INPUT

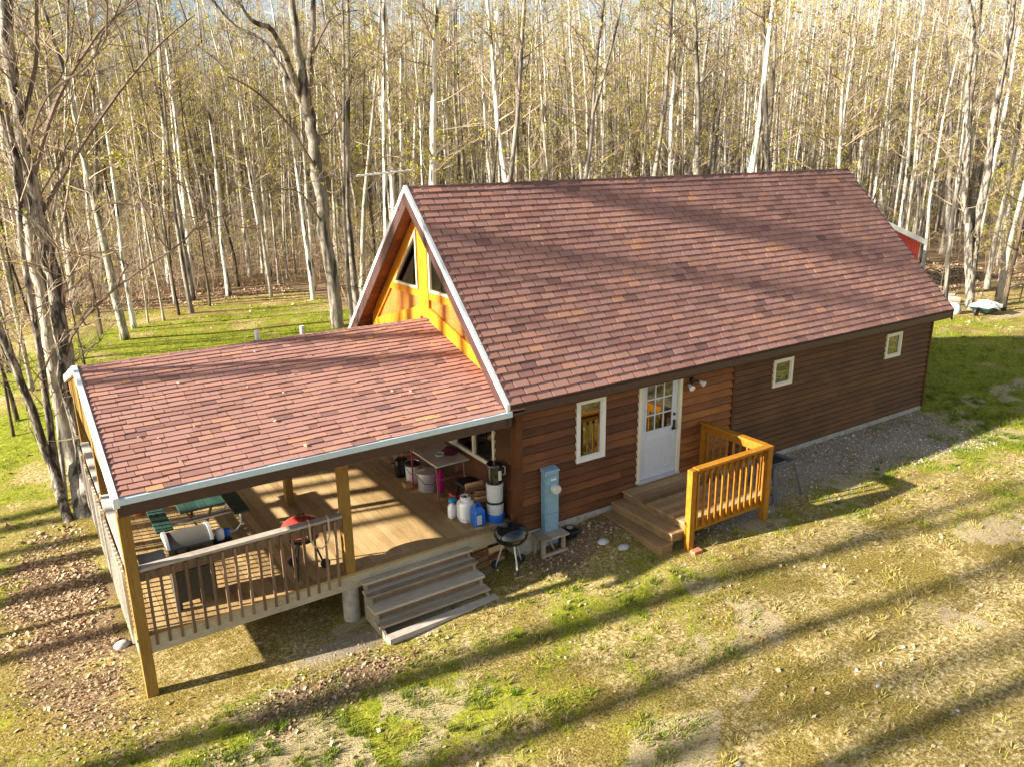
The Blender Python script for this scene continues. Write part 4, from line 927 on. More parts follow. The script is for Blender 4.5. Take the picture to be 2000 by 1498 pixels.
# roof antenna, pipes behind the porch, shed and yard items
an = thing('tv_antenna', 'thin metal aerial on a mast behind the cabin roof peak', 'antenna', (-.35, 6.3, 2.0))
A0, A1 = Vector((-1.12, 3.4, 6.02)), Vector((-.02, 3.35, 6.10))
piece('mast', ALUM, an, lambda mb: mb.tube([(-.45, 3.38, 5.4), (-.45, 3.38, 6.06)], .016, 8))
piece('boom', ALUM, an, lambda mb: mb.bar(A0, A1, .035, .03))
for k in range(7):
    c = A0.lerp(A1, (k+.5)/7); piece('element', ALUM, an, lambda mb: mb.tube([c+Vector((.0, -.16+.01*k, .012)), c+Vector((0, .16-.01*k, .012))], .006, 5))
for i, (px, y) in enumerate(((502, 4.4), (591, 4.4))):
    d = ray(px, 657); t = (y-CAM[1])/d[1]; x = CAM[0]+d[0]*t
    lb = ['taller white vent pipe rising behind the porch roof ridge', 'shorter white vent pipe behind the porch ridge nearer the gable'][i]
    o = thing('vent_pipe', lb, 'pipe', (x, y, porch_z(y)))
    piece('pipe', WHITE, o, lambda mb: mb.tube([(x, y, porch_z(y)-.02), (x, y, 3.24-.03*i)], .045, 14), smooth=True)
    piece('collar', BLACKM, o, lambda mb: mb.lathe([(.1, -.02), (.06, .05), (.05, .1)], (x, y, porch_z(y)), 14), smooth=True)
# red shed: right corner and roof edge show beyond the cabin
sd = thing('red_shed', 'red shed with white roof edge beyond the right cabin gable', 'shed', (29.5, 13, -.25))
sx0, sx1, sy0, sy1 = 25.6, 29.6, 12.2, 15.5
def shedz(x): return 2.55-.30*(x-25.6)*.95
dsh = Vector((.90, -.436, 0)); nsh = Vector((-.436, -.90, 0))
A0_ = ray(1737, 434); A_ = CAM+A0_*((11.3-CAM[1])/A0_[1])
B0_ = ray(1812, 470)          # far end of the roof edge, on the same wall plane
tb = (nsh.x*(A_[0]-CAM[0])+nsh.y*(A_[1]-CAM[1]))/(nsh.x*B0_[0]+nsh.y*B0_[1]); B_ = CAM+B0_*tb
A_, B_ = Vector(A_), Vector(B_); wv = (B_-A_); P_ = lambda t, z, d: (A_.x+wv.x*t-nsh.x*d, A_.y+wv.y*t-nsh.y*d, z if z < A_.z-9 else A_.z+wv.z*t+z)
Q_ = lambda t, d: (A_.x+wv.x*t-nsh.x*d, A_.y+wv.y*t-nsh.y*d, -.3)
back = -nsh*3.0
piece('wall', SHEDR, sd, lambda mb: mb.prism([Q_(-.5, .2), Q_(.86, .2), P_(.86, -.26, .2), P_(-.5, -.26, .2)], back))
def f(mb):
    for k in range(22):
        t = -.48+k*.06; a_, b_ = Vector(Q_(t, .19)), Vector(P_(t, -.27, .19)); mb.bar(a_, b_, .02, .018, upv=tuple(nsh))
piece('batten', SHEDR, sd, f)
piece('roof', WHITE, sd, lambda mb: mb.prism([P_(-.55, 0, 0), P_(1, 0, 0), P_(1, -.24, 0), P_(-.55, -.24, 0)], -nsh*3.4))
piece('trim', SHEDR, sd, lambda mb: mb.bar(Q_(.85, .18), P_(.85, -.27, .18), .1, .02, upv=tuple(nsh)))
# yard clutter at the wood's edge, far right
wbp = at_z(1925, 612, -.2)
wl_ = thing('wheelbarrow', 'dark green tarp covered barrow with white sheet beside the forked tree', 'wheelbarrow', tuple(wbp))
bx, by = wbp[0], wbp[1]; gz0 = float(ground_h(bx, by))
piece('tub', TARP, wl_, lambda mb: mb.hexa([(bx-.4, by-.3, gz0+.10), (bx+.35, by-.3, gz0+.10), (bx+.35, by+.3, gz0+.10), (bx-.4, by+.3, gz0+.10), (bx-.6, by-.42, gz0+.30), (bx+.55, by-.42, gz0+.34), (bx+.55, by+.42, gz0+.34), (bx-.6, by+.42, gz0+.30)]), bevel=.04)
def f(mb):
    mb.lathe([(.55, .30), (.52, .38), (.40, .44), (.28, .50), (.1, .53)], (bx-.05, by, gz0), 17); q = random.Random(3)
    mb.v = [(x+q.uniform(-.09, .09), y+q.uniform(-.09, .09), z+q.uniform(-.06, .06)) for x, y, z in mb.v]
piece('sheet', CLOTH, wl_, f)
piece('handle', TARP, wl_, lambda mb: (mb.tube([(bx+.4, by-.3, gz0+.3), (bx+1.5, by-.35, gz0+.35)], .03, 6), mb.tube([(bx+.4, by+.3, gz0+.3), (bx+1.5, by+.25, gz0+.35)], .03, 6)))
piece('wheel', BLACKM, wl_, lambda mb: mb.lathe([(.05, -.04), (.17, -.035), (.18, 0), (.17, .035), (.05, .04)], (bx-.75, by, gz0+.17), 16, axis='y'))
wp = at_z(1863, 612, -.2)
ww = tag(piece('white_bag', CLOTH, None, lambda mb: mb.lathe([(.2, -.02), (.27, .1), (.25, .3), (.15, .42), (.05, .45)], (wp[0], wp[1], -.22), 10), smooth=True), 'white bag on the grass just beyond the right roof corner', 'bag')
cp = at_z(1842, 590, -.2)
cv = thing('upturned_boat', 'pale upturned boat lying past the right end of the cabin roof', 'boat', tuple(cp))
def hull(mb):
    d = Vector((.95, -.9, 0)).normalized(); s = Vector((.9, .95, 0)).normalized(); sec = []
    for t in np.linspace(-1, 1, 11):
        w = .42*math.sqrt(max(.02, 1-t*t*.97)); h = .38*(1-.35*t*t)
        c = Vector((cp[0]-1.0, cp[1]+.9, -.22))+d*t*2.0
        sec.append([c+s*w*math.cos(a)+Vector((0, 0, h*math.sin(a))) for a in np.linspace(0, math.pi, 9)])
    for i in range(10):
        for k in range(8): mb.face([sec[i][k], sec[i+1][k], sec[i+1][k+1], sec[i][k+1]])
    mb.face(sec[0]); mb.face(sec[-1][::-1])
piece('hull', plain('cream_hull_paint', (.62,.50,.40), .4, var=.08), cv, hull, smooth=True)
piece('keel', plain('worn_keel', (.5,.42,.36), .6), cv, lambda mb: mb.bar((cp[0]-1.0-1.3, cp[1]+.9+1.2, .14), (cp[0]-1.0+1.3, cp[1]+.9-1.2, .14), .05, .05))

# ------------------------------------------------------------------ trees
def wander(p, d, ln, n, wob, rs, upw=0.):
    pts = [Vector(p)]; d = Vector(d).normalized()
    for k in range(n):
        d = (d+Vector((rs.gauss(0, wob), rs.gauss(0, wob), rs.gauss(0, wob)+upw))).normalized(); pts.append(pts[-1]+d*ln/n)
    return pts
def cone(mb, a, b, r, m=0, rr=0.):
    a, b = Vector(a), Vector(b); d = b-a; x = d.orthogonal().normalized()*r; y = d.normalized().cross(x)
    n = len(mb.v); mb.v += [tuple(a+x), tuple(a-x*.5+y*.87), tuple(a-x*.5-y*.87), tuple(b)]
    mb.f += [(n, n+1, n+3), (n+1, n+2, n+3), (n+2, n, n+3)]; mb.m += [m]*3; mb.r += [rr]*3
def leaf(mb, p, s, rs, m=1):
    a = Vector((rs.gauss(0, 1), rs.gauss(0, 1), rs.gauss(0, 1))).normalized(); b = a.orthogonal().normalized(); c = a.cross(b)
    p = Vector(p); mb.face([p-b*s, p-c*s*.7, p+b*s, p+c*s*.7], m, rs.random())
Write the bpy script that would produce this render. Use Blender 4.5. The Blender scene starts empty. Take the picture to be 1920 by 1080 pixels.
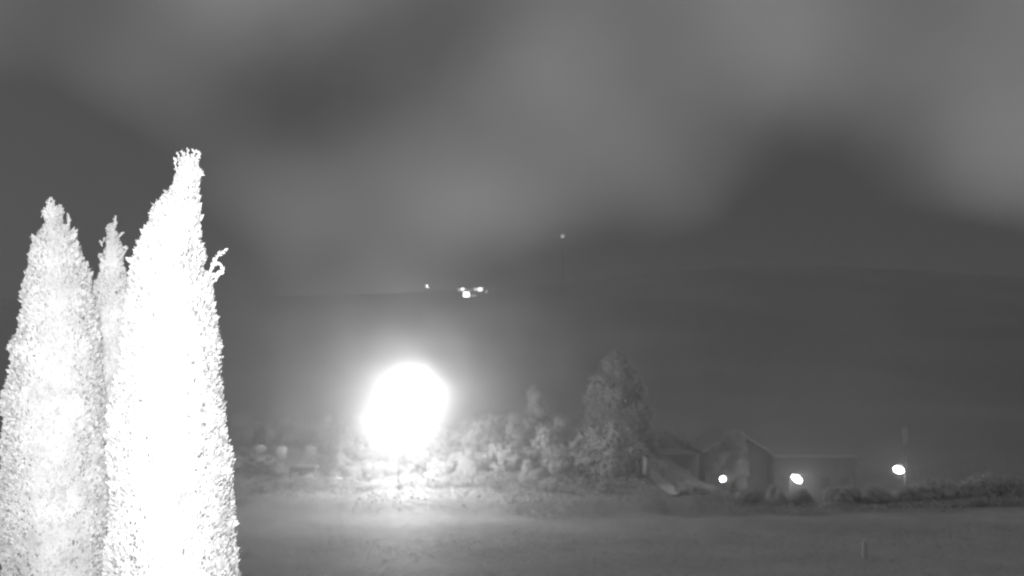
import bpy, math, random
import numpy as np
from mathutils import Vector, noise as mnoise

S = bpy.context.scene
C = S.collection
R = math.radians

# ---------------------------------------------------------------- camera
CAM_Z = 9.0
F = 1663.0                       # focal length in pixels of the 1920 wide photograph
PITCH = math.atan(160.0 / F)
cam_data = bpy.data.cameras.new('camera')
cam_data.sensor_width = 36.0
cam_data.lens = 36.0 * F / 1920.0
cam_data.clip_end = 6000.0
cam_data.clip_start = 0.1
cam_data.dof.use_dof = True
cam_data.dof.focus_distance = 7.3
cam_data.dof.aperture_fstop = 1.15
cam = bpy.data.objects.new('camera', cam_data)
C.objects.link(cam)
cam.location = (0, 0, CAM_Z)
cam.rotation_euler = (R(90) + PITCH, 0, 0)
S.camera = cam

def ray(px, py):
    """direction seen at a point of the photograph (used to find where things stand)"""
    x = (px - 960.0) / F
    v = (540.0 - py) / F
    c, s = math.cos(PITCH), math.sin(PITCH)
    return Vector((x, c - v * s, s + v * c))

def at(px, py, Y):
    d = ray(px, py)
    t = Y / d.y
    return Vector((d.x * t, Y, CAM_Z + d.z * t))

# ---------------------------------------------------------------- night sky: low cloud over the valley
W = bpy.data.worlds.new('World')
S.world = W
W.use_nodes = True
wt = W.node_tree
for n in list(wt.nodes):
    wt.nodes.remove(n)

def nd(t, kind, **kw):
    n = t.nodes.new(kind)
    for k, v in kw.items():
        setattr(n, k, v)
    return n

def math_node(t, op, a, b=None, clamp=False):
    n = nd(t, 'ShaderNodeMath', operation=op, use_clamp=clamp)
    for i, v in enumerate((a, b)):
        if v is None:
            continue
        if isinstance(v, (int, float)):
            n.inputs[i].default_value = v
        else:
            t.links.new(v, n.inputs[i])
    return n.outputs[0]

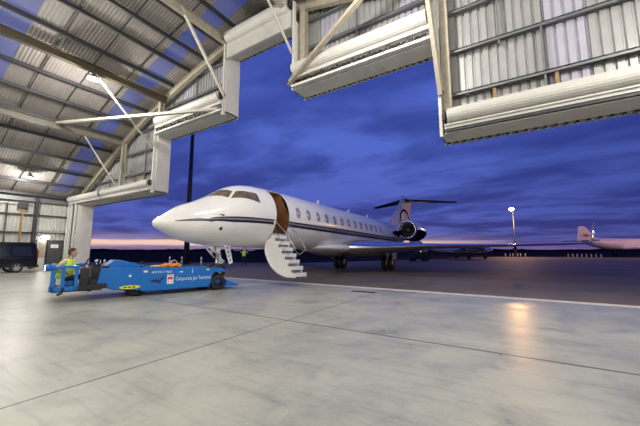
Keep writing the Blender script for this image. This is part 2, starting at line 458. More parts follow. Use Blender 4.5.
# edge posts with cream cover where the opening steps
for x, z0, z1, s_ in ((-31.98, 0, 5.9, -1), (-20.5, 5.4, 10.9, -1), (-13.6, 9.2, 13.9, -1), (-8.56, 9.2, 13.9, 1), (-1.93, 5.5, 10.9, 1), (9.58, 0, 5.9, 1)):
    p = MB().use('white_paint'); p.box(x-.05, x+.05, 11.02, 11.2, z0, z1)
    part(p, 'guide_post', wall_front, label='white steel post at the edge of the door opening')
def girt(x0, x1, z):
    p = MB().use('steel_grey'); p.box(x0, x1, 11.76, 12.03, z-.02, z+.02); p.box(x0, x1, 11.76, 11.79, z-.10, z+.02); p.box(x0, x1, 12.01, 12.03, z, z+.07)
    part(p, 'girt', wall_front)
for z in (7.33, 9.03, 10.65, 12.3):
    for a, c in ((-33.6, -25.85), (-25.55, -20.9), (-1.75, 4.45), (4.75, 11)):
        # clip to roof
        while prof(a) < z+.3 and a < c: a += .2
        while prof(c) < z+.3 and c > a: c -= .2
        if c-a > .5: girt(a, c, z)
for z in (11.7, 13.2):
    for a, c in ((-20.6, -14.0), (-8.1, -1.9)):
        while prof(a) < z+.3 and a < c: a += .2
        while prof(c) < z+.3 and c > a: c -= .2
        if c-a > .5: girt(a, c, z)
for x, z0, z1 in ((1.2, 5.9, 8.75), (0, 8.75, 10.3), (1.9, 10.3, 11.9), (6.2, 5.9, 7.1), (-23, 7.1, 10.3), (-17.2, 10.4, 12.8), (-5.5, 10.4, 12.8), (-28.4, 5.9, 7.6)):
    if z1 > prof(x)-.2: continue
    p = MB().use('steel_grey'); p.box(x-.03, x+.03, 11.80, 11.88, z0, z1*1.03); part(p, 'sag_rod', wall_front)
for x, z0, z1 in ((-.25, 6.3, 7.1), (1.5, 6.3, 7.1), (3.6, 6.3, 7.1), (6.8, 6.3, 7.1), (-24.6, 6.3, 6.9), (-23.2, 6.3, 7.1), (-21.8, 6.3, 7.1)):
    p = MB().use('rust'); p.box(x-.05, x+.05, 11.84, 11.98, z0, z1+.2); part(p, 'hanger_bracket', wall_front, label='rusty orange hanger bracket')
# gable rafter following the roof
p = MB().use('steel_cream')
gx = [XL+.2, -32, -29.5, -27, -24.5, -21.3, -18, -14.7, CXH]; gx = gx + [mir(x) for x in gx[-2::-1]]
for i in range(len(gx)-1):
    p.ibeam((gx[i], 11.55, prof(gx[i])-.48), (gx[i+1], 11.55, prof(gx[i+1])-.48), .24, .42, .025)
part(p, 'rafter', wall_front)

# side and back walls
def side_wall(name, x, s_, label):
    wl = MB().use('side_cladding', False)
    pts = []; k = YB
    ys = [];
    while k < YO: ys += [(k, 0), (k+.17, 0), (k+.195, 1), (k+.245, 1)]; k += .27
    ys = [q for q in ys if q[0] < YO]+[(YO, 0)]
    wl.grid([[(x - s_*.04*v, y, 0) for y, v in ys], [(x - s_*.04*v, y, prof(x)) for y, v in ys]], False)
    wl.grid([[(x - s_*.1, y, 0) for y, v in ys[::40]+[ys[-1]]], [(x - s_*.1, y, prof(x)+.02) for y, v in ys[::40]+[ys[-1]]]], False)
    return struct(wl.build(name, None), label)
wall_left = side_wall('wall_left', XL, 1, 'ribbed pale metal side wall with dark rails')
wall_right = side_wall('wall_right', XR, -1, 'ribbed pale metal side wall on the right')
b = MB().use('cladding', False); clad_strip(b, XL, XR, 0, prof, YB, .5); struct(b.build('wall_back', None), 'ribbed metal rear gable wall')
for wl, x, s_ in ((wall_left, XL, 1), (wall_right, XR, -1)):
    for z, m_ in ((4.5, 'steel_dark'), (3.0, 'steel_dark'), (1.3, 'steel_grey')):
        p = MB().use(m_); a, c = sorted((x+s_*.05, x+s_*.22))
        y1 = 11.4 if z > 2.6 else 8.7
        p.box(a, c, YB+.1, y1, z-.05, z+.05); part(p, 'girt', wl)
    p = MB().use('steel_grey'); a, c = sorted((x+s_*.05, x+s_*.4)); p.box(a, c, YB+.1, 11.4, 5.62, 5.70); a, c = sorted((x+s_*.05, x+s_*.12)); p.box(a, c, YB+.1, 11.4, 5.62, 6.0)
    part(p, 'eave_beam', wl)
    for y in (8.85, -.5, -9):
        p = MB().use('steel_dark'); p.ibeam((x+s_*.3, y, 0), (x+s_*.3, y, prof(x)-.15), .22, .35, .025, (1, 0, 0)); part(p, 'column', wl)
# rusty post, pipe and duct on the left wall
p = MB().use('rust'); p.box(-34.3, -34.16, 7.95, 8.08, 0, 5.0); p.use('steel_dark'); p.box(-34.35, -34.0, 7.7, 8.3, 5.0, 5.5); part(p, 'rusty_post', wall_left, label='rusty brown post with a dark box on top')
p = MB().use('white_paint'); p.tube([(-34.2, 6.3, 5.35), (-34.2, 8.6, 5.4)], .05); part(p, 'pipe', wall_left)
p = MB().use('steel_dark'); p.tube([(-34.25, 7.1, 0), (-34.25, 7.1, 5.5)], .045); part(p, 'downpipe', wall_left)
p = MB().use('white_paint'); p.box(-34.4, -34.15, 9.15, 9.7, 0, 2.45); p.use('steel_cream'); p.box(-34.15, -34.13, 9.2, 9.65, .9, 2.3); part(p, 'service_box', wall_left, label='cream upright service box')

# grey personnel door
d1 = empty('door_1', (-34.33, 10.4, 0)); struct(d1, 'dark grey side door carrying a white notice')
p = MB().use('door_grey'); p.box(0, .06, -.5, .48, .02, 2.3); part(p, 'door_leaf', d1)
p = MB().use('steel_dark'); p.box(-.02, .09, -.58, -.5, 0, 2.4); p.box(-.02, .09, .48, .56, 0, 2.4); p.box(-.02, .09, -.58, .56, 2.3, 2.4); part(p, 'door_frame', d1)
p = MB().use('paper'); p.box(.06, .068, -.3, .22, 1.72, 2.02)
p.use('plane_grey')
for k in range(3): p.box(.068, .07, -.24, .16, 1.78+k*.07, 1.80+k*.07)
part(p, 'notice', d1, label='white paper notice with faint lines')
p = MB().use('chrome'); p.tube([(.06, .36, 1.02), (.12, .36, 1.02), (.12, .26, 1.02)], .012, 8); part(p, 'door_handle', d1)
p = MB().use('lining'); p.box(-.05, .0, .6, 1.0, 0, 2.4)
part(p, 'door_surround', d1)

# ------------------------------------------------------------------ roof
cm_ = MB().use('roof_sheet', False)
xs = [XL-.25] + [XL + (CXH-XL)*i/24 for i in range(1, 25)]; xs = xs + [mir(x) for x in xs[-2::-1]]
SKY = [(3.05, 4.15), (9.55, 10.65), (-5.5, -4.4), (-11.0, -9.9)]
ycuts = sorted([YB-.2, YO+.25] + [v for q in SKY for v in q])
SKX0, SKX1 = -33.4, mir(-33.4)
for i in range(len(ycuts)-1):
    y0, y1 = ycuts[i], ycuts[i+1]
    issky = any(abs(y0-q[0]) < 1e-6 for q in SKY)
    for j in range(len(xs)-1):
        if issky and SKX0 <= (xs[j]+xs[j+1])/2 <= SKX1: continue
        n = cm_.add([(xs[j], y0, prof(xs[j])), (xs[j+1], y0, prof(xs[j+1])), (xs[j+1], y1, prof(xs[j+1])), (xs[j], y1, prof(xs[j]))])
        cm_.face((n, n+1, n+2, n+3))
ceiling = struct(cm_.build('ceiling', None), 'off-white ribbed metal roof sheets between dark purlins')
for y0, y1 in SKY:
    p = MB().use('skylight', False)
    sx_ = [x for x in xs if SKX0-.9 <= x <= SKX1+.9]
    p.grid([[(x, y0, prof(x)+.01) for x in sx_], [(x, y1, prof(x)+.01) for x in sx_]])
    part(p, 'skylight_panel', ceiling, label='bluish translucent roof light strip')
PUR = [-34.0, -32.4, -30.8, -29.25, -27.55, -25.95, -24.2, -22.47, -20.7, -19.3, -17.5, -16.05, -14.45, -12.95]
for x in PUR + [mir(x) for x in PUR]:
    p = MB().use('steel_dark'); z = prof(x)-.02; yv = 11.5
    p.box(x-.045, x+.045, YB+.2, yv, z-.24, z-.03); p.box(x-.045, x+.09, YB+.2, yv, z-.26, z-.235)
    part(p, 'purlin', ceiling)
for i in range(len(PUR)-1):
    for y in ((5.35, 7.2, 9.1) if i % 2 else (5.3, 7.15, 9.0)):
        x0, x1 = PUR[i]+.04, PUR[i+1]-.04
        p = MB().use('steel_dark'); p.bar((x0, y, prof(x0)-.1), (x1, y, prof(x1)-.1), .05, .05); part(p, 'bridging_bar', ceiling)
# long beams carrying the heads of the gable columns
for x, z, m_ in ((-25.7, 9.92, 'beam_grey'), (-19.95, 11.95, 'steel_gold'), (-13.6, 13.75, 'steel_cream'), (-9.0, 13.75, 'steel_cream'), (-2.65, 11.95, 'steel_gold'), (4.6, 9.3, 'steel_cream')):
    p = MB().use(m_); p.ibeam((x, YB+.2, z), (x, 11.4, z), .28, .42, .03); part(p, 'roof_beam', ceiling)
# portal rafters further back
for y in (-.5, -9):
    p = MB().use('steel_cream')
    if y < -1:
        for i in range(len(gx)-1): p.ibeam((gx[i], y, prof(gx[i])-.5), (gx[i+1], y, prof(gx[i+1])-.5), .24, .42, .025)
        part(p, 'rafter', ceiling)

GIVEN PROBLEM
Return the material from the line containing "Write the bpy" through the line containing "R = math.radians", exactly and in full, but without its pictures.

ANSWER TO THE PROBLEM
Write the bpy script that would produce this render. Use Blender 4.5. The Blender scene starts empty. Take the picture to be 1920 by 1080 pixels.
import bpy, math, random
import numpy as np
from mathutils import Vector, noise as mnoise

S = bpy.context.scene
C = S.collection
R = math.radians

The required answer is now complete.